Toutes religions confondues

Il fallut penser une refonte du DU et de son cadre. D’une part, pour assurer un certain débouché, on lia fortement le diplôme à la fonction d’aumônier qui commençait alors à se développer dans les hôpitaux et au sein des prisons. Plus encore, pour casser l’image d’un « diplôme musulman chez les cathos » et écarter plus généralement tout risque de stigmatisation de la communauté musulmane, dans un esprit plus conforme à la neutralité laïque, ce DU fut officiellement ouvert à tout ministre du culte étranger désirant officier en France, toutes confessions confondues.

Cette nouvelle version vit le jour en 2012. Même si les étudiants musulmans restent au cœur de la formation et le premier public visé, l’ouverture aux autres confessions ne fut pas un vain mot : depuis 2012, le séminaire russe orthodoxe d’Epinay-sous-Sénart envoie régulièrement chaque année une dizaine de ses étudiants. La promotion 2015-2016 compte ainsi une vingtaine de musulmans, une dizaine de séminaristes russes et un pasteur tahitien. Ce compagnonnage inédit crée une situation d’interculturalité étonnante qui n’est pas le moindre intérêt de cette formation. Sur le plan strictement académique, celle-ci s’organise désormais autour de 4 pôles : valeurs et institutions de la République française ; droit et liberté des religions dans le cadre français ; religion, philosophie et interculturalité (impliquant une introduction au judaïsme, au christianisme, à l’islam et aux religions orientales) ; techniques de médiation et de communication ; à quoi s’ajoute un mémoire final.
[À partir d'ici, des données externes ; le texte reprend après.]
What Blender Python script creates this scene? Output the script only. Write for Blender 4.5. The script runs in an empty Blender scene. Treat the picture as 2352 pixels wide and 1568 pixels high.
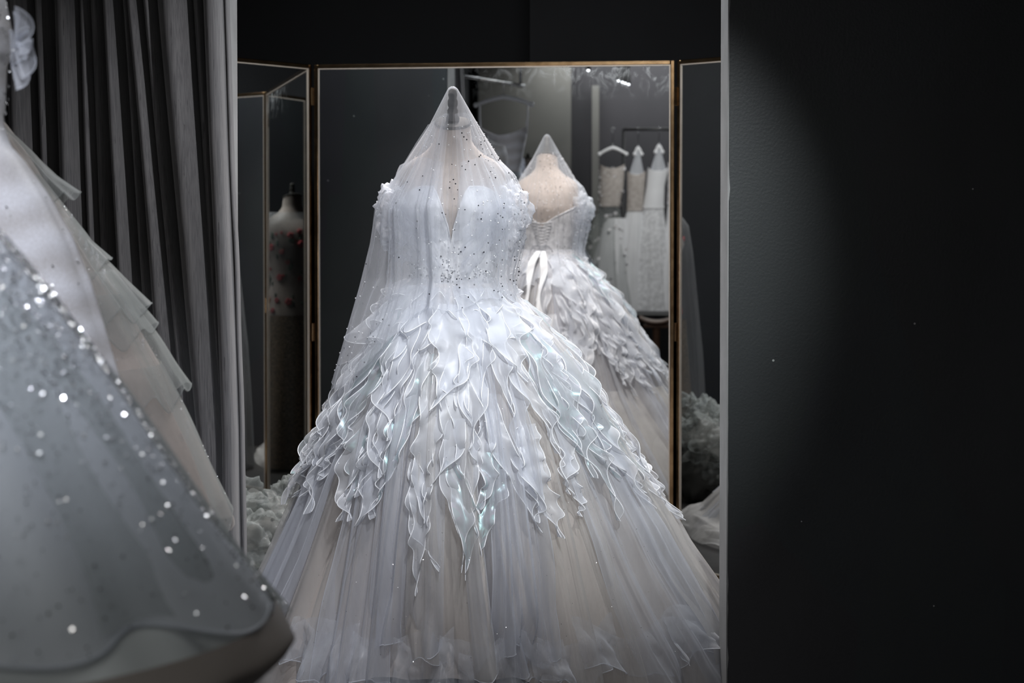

Une expérience contagieuse

Depuis 2008, d’autres DU similaires ont progressivement vu le jour : en 2011 à Strasbourg, en 2012 à Lyon, puis à Aix et Montpellier. Les graves évènements de l’année 2015 ont précipité le mouvement : dès février 2015, le ministre de l’Intérieur annonçait le désir de l’Etat de développer les formations civiles et civiques des futurs responsables du culte musulman. Fortement encouragées pour les imams, elles seront désormais obligatoires pour les aumôniers de prison et de l’armée – toutes confessions confondues, laïcité oblige. Un accord passé avec le Maroc en septembre dernier pour l’envoi d’une cinquantaine d’aspirants imams dans le nouvel institut de formation islamique créé par le roi Mohamed VI , prévoit également que ceux-ci seront tenus, à leur retour en France, d’obtenir ce diplôme. La frilosité des premières années est désormais loin et de nombreuses universités ont répondu à l’appel, si bien qu’en 2015-2016, on dénombre déjà une douzaine de DU.